New loans extended by banks fell to 1.17 trillion yuan ($170 billion), the People's Bank of China said Thursday, a sharp drop from January's surge of 2.03 trillion.

But the figure beat median expectations of 950 billion yuan in a Bloomberg News poll, showing that firms' demand for credit stayed high.

New loans usually surge in January, when banks are issued fresh loan quotas, and the February figure was "stronger than most had anticipated", Julian Evans-Pritchard of Capital Economics said in a note.

"Excluding seasonality, credit growth actually did not slow," Yao Wei of Societe Generale in Paris told Bloomberg News.

"Although policy makers have repeatedly pledged to be less dovish, credit data continue to suggest a quite lenient policy setting."

Analysts have been raising the alarm over the surge in China's debt as Beijing has flooded the market with credit to prop up economic growth.

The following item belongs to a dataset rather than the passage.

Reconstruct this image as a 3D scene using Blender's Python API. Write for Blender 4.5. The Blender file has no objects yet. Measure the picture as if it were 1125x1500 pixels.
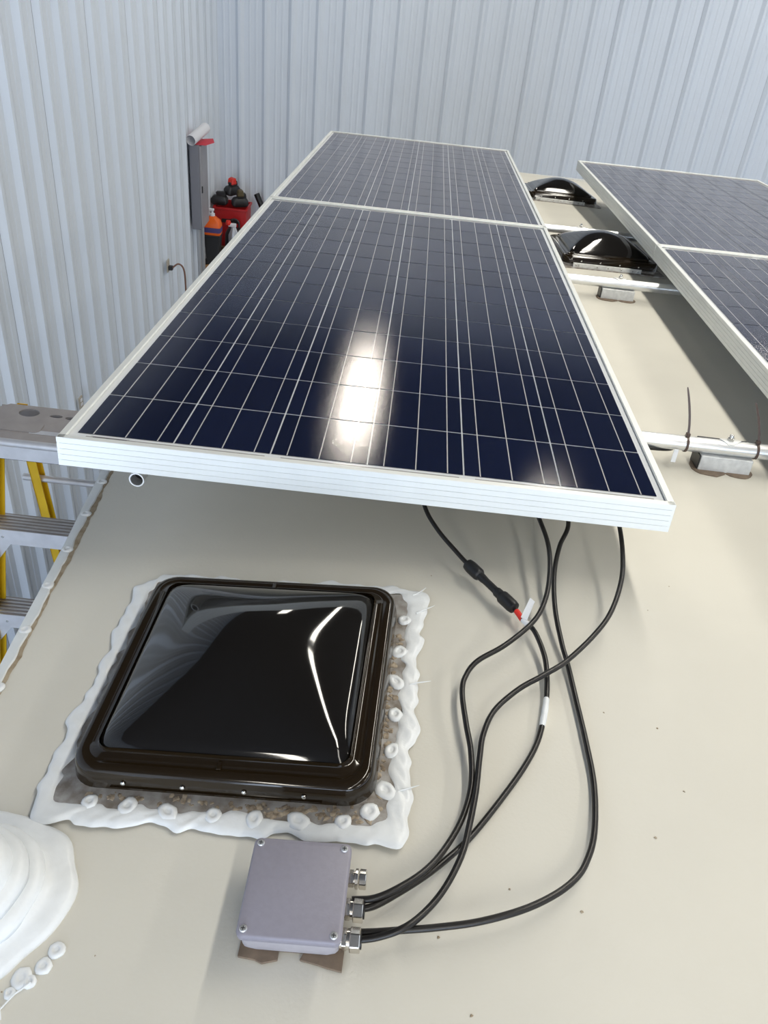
import bpy, bmesh, math, random
from mathutils import Matrix, Vector

random.seed(7)
scene = bpy.context.scene
col = scene.collection

# ------------------------------------------------------------------ camera, world, exposure
TILT = math.asin(.0788)                     # the vehicle stands nose-down on the shop floor by 4.5 degrees
GM = Matrix(((1, 0, 0), (0, math.cos(TILT), math.sin(TILT)), (0, -math.sin(TILT), math.cos(TILT)))).to_4x4()
cam_d = bpy.data.cameras.new('camera')
cam = bpy.data.objects.new('camera', cam_d)
col.objects.link(cam)
cam_d.sensor_fit = 'AUTO'
cam_d.sensor_width = 36
cam_d.lens = 1244.888 * 36 / 1500
cam_d.clip_start = .02
right = Vector((0.99391642, 0.05811115, 0.09355873))
down = Vector((0.11012724, -0.51310578, -0.85123114))
fwd = Vector((-0.0014605, 0.85635598, -0.51638388))
cm = Matrix((right, -down, -fwd)).transposed().to_4x4()
cm.translation = Vector((0.51164362, -1.21761529, 0.64885569))
cam.matrix_world = GM @ cm
scene.camera = cam

w = bpy.data.worlds.new('world')
scene.world = w
w.use_nodes = True
w.node_tree.nodes['Background'].inputs[0].default_value = (.55, .72, 1, 1)
w.node_tree.nodes['Background'].inputs[1].default_value = 1.0

scene.view_settings.view_transform = 'Standard'
scene.view_settings.look = 'None'
scene.view_settings.gamma = 1
scene.view_settings.use_curve_mapping = False
scene.view_settings.exposure = 0.04

LAMP_W = 53.0          # each ceiling strip light
DOOR_W = 590.0         # daylight through the open bay door behind the camera
LAMP_COL = (1.0, .95, .84)
DOOR_COL = (.70, .82, 1.0)

# room (level coordinates)
XL, XR, YB, YF, ZF, ZC = -2.05, 7.0, 9.86, -7.0, -4.25, 2.45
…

In an attempt to reduce risks, the central bank has rolled out monetary tightening policies in recent weeks, raising short-term borrowing rates for the first time since 2013.

In a separate statement the central bank said total social financing -- an alternative measure of credit in the real economy -- rose 1.15 trillion yuan in the month, less than a third of January's massive 3.74 trillion yuan surge.

Observers said that higher interest rates in the bond and shadow-banking markets had driven more companies to seek traditional bank loans.

"This pick-up in loan growth appears to reflect a continued shift away from non-bank financing in favour of traditional bank loans in response to higher market interest rates," said Evans-Pritchard.

But he added that banks will likely raise interest rates for new borrowers as funding costs rise, cooling credit growth later this year.

Figures released Thursday showed producer prices climbed at their fastest rate since 2008 in February, raising hopes China may begin to export much-needed inflation to the global economy.